── Source excerpt

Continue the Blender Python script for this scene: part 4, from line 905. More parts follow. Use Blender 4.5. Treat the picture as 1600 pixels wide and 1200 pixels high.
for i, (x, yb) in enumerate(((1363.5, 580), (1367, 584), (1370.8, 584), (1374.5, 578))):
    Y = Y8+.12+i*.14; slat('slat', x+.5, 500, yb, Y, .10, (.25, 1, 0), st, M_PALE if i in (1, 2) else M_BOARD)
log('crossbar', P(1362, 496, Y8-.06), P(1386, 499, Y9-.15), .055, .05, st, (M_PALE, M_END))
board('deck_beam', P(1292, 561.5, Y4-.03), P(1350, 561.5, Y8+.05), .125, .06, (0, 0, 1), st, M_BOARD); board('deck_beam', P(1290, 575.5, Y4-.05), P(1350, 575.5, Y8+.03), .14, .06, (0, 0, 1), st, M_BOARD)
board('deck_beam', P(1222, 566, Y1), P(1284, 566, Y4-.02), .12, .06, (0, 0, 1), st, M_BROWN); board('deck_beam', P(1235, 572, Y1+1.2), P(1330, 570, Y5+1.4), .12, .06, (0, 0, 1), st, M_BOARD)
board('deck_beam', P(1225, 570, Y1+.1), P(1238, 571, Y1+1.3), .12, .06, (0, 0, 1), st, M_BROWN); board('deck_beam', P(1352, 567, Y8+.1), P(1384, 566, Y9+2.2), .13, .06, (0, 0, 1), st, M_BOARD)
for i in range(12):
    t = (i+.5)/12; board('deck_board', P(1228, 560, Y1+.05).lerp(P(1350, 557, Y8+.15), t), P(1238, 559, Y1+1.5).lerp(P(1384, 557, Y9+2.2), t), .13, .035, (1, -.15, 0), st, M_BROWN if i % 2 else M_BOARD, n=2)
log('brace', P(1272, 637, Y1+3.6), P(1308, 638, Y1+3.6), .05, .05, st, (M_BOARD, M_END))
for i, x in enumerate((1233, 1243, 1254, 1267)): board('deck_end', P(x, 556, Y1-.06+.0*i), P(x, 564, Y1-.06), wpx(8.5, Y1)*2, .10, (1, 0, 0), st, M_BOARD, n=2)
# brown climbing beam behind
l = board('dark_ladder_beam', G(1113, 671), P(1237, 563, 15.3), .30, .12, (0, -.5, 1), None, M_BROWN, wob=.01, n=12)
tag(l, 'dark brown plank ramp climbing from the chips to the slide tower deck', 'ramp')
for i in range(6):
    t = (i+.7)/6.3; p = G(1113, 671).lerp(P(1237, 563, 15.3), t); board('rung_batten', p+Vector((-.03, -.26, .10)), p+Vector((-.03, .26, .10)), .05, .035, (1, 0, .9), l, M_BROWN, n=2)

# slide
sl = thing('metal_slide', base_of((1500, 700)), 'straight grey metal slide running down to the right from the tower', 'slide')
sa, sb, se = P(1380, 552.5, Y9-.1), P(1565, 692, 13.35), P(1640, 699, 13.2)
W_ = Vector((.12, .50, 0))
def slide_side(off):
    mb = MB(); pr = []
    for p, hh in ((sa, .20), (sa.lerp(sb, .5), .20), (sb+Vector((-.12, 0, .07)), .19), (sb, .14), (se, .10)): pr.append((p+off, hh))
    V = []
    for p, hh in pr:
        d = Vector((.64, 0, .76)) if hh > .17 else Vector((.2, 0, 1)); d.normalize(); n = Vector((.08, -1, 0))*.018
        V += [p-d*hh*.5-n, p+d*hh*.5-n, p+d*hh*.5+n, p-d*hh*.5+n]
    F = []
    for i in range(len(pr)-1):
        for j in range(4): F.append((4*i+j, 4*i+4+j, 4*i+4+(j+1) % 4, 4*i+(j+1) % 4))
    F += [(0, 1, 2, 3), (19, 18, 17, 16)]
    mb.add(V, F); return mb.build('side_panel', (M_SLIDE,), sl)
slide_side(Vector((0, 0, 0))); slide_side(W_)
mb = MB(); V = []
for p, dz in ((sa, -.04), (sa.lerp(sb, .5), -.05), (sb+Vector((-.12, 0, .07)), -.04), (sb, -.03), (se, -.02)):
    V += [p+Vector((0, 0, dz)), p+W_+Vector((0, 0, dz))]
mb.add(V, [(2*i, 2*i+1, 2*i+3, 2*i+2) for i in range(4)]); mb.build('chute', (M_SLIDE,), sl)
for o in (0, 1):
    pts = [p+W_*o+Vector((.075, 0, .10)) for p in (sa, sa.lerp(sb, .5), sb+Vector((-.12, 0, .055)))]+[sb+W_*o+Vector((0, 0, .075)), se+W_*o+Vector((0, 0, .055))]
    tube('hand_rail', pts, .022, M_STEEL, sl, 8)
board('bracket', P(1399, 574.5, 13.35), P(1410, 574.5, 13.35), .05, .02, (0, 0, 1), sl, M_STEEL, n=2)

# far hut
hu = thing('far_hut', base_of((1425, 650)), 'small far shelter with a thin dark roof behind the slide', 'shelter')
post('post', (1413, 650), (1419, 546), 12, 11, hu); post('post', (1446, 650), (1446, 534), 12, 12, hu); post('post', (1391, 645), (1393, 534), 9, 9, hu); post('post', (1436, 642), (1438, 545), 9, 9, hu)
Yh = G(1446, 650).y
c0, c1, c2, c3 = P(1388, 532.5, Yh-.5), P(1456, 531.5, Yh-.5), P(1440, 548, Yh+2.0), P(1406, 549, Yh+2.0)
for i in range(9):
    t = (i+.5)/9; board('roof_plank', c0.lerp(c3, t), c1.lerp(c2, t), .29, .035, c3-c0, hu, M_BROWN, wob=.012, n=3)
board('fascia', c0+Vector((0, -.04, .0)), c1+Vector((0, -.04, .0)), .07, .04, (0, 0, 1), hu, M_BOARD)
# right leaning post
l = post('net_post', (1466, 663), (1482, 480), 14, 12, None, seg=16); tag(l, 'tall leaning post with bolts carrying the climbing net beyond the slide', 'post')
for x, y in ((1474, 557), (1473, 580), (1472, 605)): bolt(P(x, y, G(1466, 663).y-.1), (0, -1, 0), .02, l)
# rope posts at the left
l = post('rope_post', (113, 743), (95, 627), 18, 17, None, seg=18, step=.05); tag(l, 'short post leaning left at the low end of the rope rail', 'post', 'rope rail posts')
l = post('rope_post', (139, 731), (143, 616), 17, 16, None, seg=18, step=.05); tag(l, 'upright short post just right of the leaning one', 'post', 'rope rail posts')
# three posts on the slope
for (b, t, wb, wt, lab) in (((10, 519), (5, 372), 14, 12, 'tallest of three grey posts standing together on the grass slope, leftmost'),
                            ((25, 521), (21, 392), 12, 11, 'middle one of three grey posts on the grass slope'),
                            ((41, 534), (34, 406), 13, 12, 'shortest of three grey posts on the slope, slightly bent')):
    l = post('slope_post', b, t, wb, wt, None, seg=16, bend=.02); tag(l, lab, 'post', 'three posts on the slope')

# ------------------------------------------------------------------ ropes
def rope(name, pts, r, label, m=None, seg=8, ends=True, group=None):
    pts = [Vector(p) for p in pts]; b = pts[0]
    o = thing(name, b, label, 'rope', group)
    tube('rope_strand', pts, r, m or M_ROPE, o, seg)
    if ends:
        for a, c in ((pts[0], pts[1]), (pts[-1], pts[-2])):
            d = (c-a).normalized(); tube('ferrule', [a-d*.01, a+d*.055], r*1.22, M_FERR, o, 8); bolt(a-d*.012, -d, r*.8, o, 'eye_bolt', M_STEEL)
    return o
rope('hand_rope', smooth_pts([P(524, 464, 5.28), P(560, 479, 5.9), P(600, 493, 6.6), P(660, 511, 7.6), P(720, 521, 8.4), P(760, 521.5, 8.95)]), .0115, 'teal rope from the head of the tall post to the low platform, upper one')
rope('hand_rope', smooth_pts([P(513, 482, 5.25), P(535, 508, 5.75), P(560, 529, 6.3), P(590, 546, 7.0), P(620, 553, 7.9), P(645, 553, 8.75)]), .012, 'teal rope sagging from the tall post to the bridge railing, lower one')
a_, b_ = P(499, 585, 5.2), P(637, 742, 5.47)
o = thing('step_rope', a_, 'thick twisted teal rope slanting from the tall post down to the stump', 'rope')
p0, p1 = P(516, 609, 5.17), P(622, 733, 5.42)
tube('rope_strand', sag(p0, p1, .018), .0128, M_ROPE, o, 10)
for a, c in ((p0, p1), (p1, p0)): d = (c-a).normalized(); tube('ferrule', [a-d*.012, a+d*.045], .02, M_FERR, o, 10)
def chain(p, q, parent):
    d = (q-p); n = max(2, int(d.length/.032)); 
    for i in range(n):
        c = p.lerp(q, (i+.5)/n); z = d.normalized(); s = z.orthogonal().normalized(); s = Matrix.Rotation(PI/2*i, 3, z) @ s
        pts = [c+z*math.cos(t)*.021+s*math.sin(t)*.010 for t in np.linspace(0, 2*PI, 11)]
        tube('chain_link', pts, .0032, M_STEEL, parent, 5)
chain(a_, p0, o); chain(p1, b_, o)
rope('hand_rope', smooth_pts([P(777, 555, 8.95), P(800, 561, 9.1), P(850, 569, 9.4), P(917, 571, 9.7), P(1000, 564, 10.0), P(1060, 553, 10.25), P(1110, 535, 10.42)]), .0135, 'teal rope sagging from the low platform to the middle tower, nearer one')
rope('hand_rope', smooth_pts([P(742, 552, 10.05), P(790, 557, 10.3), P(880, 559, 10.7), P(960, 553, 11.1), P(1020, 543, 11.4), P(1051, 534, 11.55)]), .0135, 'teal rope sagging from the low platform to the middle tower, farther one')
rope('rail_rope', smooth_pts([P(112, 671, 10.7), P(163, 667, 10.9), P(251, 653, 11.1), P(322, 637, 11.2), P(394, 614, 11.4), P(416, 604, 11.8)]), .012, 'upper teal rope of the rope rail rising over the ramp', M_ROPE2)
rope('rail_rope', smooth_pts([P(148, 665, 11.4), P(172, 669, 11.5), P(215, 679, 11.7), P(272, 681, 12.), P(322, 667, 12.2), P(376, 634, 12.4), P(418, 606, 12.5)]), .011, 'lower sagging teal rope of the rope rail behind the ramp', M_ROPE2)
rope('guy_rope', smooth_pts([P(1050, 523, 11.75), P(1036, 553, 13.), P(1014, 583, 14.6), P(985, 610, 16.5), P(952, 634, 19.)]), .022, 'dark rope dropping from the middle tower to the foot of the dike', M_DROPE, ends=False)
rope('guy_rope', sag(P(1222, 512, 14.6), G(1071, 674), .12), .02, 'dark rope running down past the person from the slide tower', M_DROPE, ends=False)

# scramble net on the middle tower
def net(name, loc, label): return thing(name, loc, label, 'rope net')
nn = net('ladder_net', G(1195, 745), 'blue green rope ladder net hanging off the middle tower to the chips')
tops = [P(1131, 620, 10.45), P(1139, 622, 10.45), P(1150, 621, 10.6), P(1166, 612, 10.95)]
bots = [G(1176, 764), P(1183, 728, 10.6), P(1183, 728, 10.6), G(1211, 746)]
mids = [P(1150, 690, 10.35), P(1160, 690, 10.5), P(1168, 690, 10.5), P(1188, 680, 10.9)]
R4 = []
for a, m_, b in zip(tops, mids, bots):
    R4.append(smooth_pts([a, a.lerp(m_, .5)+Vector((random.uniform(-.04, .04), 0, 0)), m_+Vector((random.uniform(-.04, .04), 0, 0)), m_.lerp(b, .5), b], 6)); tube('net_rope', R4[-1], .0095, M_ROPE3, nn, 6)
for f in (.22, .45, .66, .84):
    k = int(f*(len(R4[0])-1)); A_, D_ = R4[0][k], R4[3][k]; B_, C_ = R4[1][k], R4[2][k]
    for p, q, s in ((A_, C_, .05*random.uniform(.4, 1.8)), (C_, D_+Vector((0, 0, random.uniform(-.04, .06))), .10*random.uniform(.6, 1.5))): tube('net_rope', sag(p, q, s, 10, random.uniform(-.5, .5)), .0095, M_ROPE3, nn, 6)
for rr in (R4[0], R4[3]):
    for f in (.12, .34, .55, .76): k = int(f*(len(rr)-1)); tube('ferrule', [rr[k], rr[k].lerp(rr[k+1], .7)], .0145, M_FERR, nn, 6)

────

Everything from the first line through the line containing "t = (i+.7)/6.3;" should be quoted exactly, and nothing beyond it.

◆ Task output ◆
Continue the Blender Python script for this scene: part 4, from line 905. More parts follow. Use Blender 4.5. Treat the picture as 1600 pixels wide and 1200 pixels high.
for i, (x, yb) in enumerate(((1363.5, 580), (1367, 584), (1370.8, 584), (1374.5, 578))):
    Y = Y8+.12+i*.14; slat('slat', x+.5, 500, yb, Y, .10, (.25, 1, 0), st, M_PALE if i in (1, 2) else M_BOARD)
log('crossbar', P(1362, 496, Y8-.06), P(1386, 499, Y9-.15), .055, .05, st, (M_PALE, M_END))
board('deck_beam', P(1292, 561.5, Y4-.03), P(1350, 561.5, Y8+.05), .125, .06, (0, 0, 1), st, M_BOARD); board('deck_beam', P(1290, 575.5, Y4-.05), P(1350, 575.5, Y8+.03), .14, .06, (0, 0, 1), st, M_BOARD)
board('deck_beam', P(1222, 566, Y1), P(1284, 566, Y4-.02), .12, .06, (0, 0, 1), st, M_BROWN); board('deck_beam', P(1235, 572, Y1+1.2), P(1330, 570, Y5+1.4), .12, .06, (0, 0, 1), st, M_BOARD)
board('deck_beam', P(1225, 570, Y1+.1), P(1238, 571, Y1+1.3), .12, .06, (0, 0, 1), st, M_BROWN); board('deck_beam', P(1352, 567, Y8+.1), P(1384, 566, Y9+2.2), .13, .06, (0, 0, 1), st, M_BOARD)
for i in range(12):
    t = (i+.5)/12; board('deck_board', P(1228, 560, Y1+.05).lerp(P(1350, 557, Y8+.15), t), P(1238, 559, Y1+1.5).lerp(P(1384, 557, Y9+2.2), t), .13, .035, (1, -.15, 0), st, M_BROWN if i % 2 else M_BOARD, n=2)
log('brace', P(1272, 637, Y1+3.6), P(1308, 638, Y1+3.6), .05, .05, st, (M_BOARD, M_END))
for i, x in enumerate((1233, 1243, 1254, 1267)): board('deck_end', P(x, 556, Y1-.06+.0*i), P(x, 564, Y1-.06), wpx(8.5, Y1)*2, .10, (1, 0, 0), st, M_BOARD, n=2)
# brown climbing beam behind
l = board('dark_ladder_beam', G(1113, 671), P(1237, 563, 15.3), .30, .12, (0, -.5, 1), None, M_BROWN, wob=.01, n=12)
tag(l, 'dark brown plank ramp climbing from the chips to the slide tower deck', 'ramp')
for i in range(6):
    t = (i+.7)/6.3; p = G(1113, 671).lerp(P(1237, 563, 15.3), t); board('rung_batten', p+Vector((-.03, -.26, .10)), p+Vector((-.03, .26, .10)), .05, .035, (1, 0, .9), l, M_BROWN, n=2)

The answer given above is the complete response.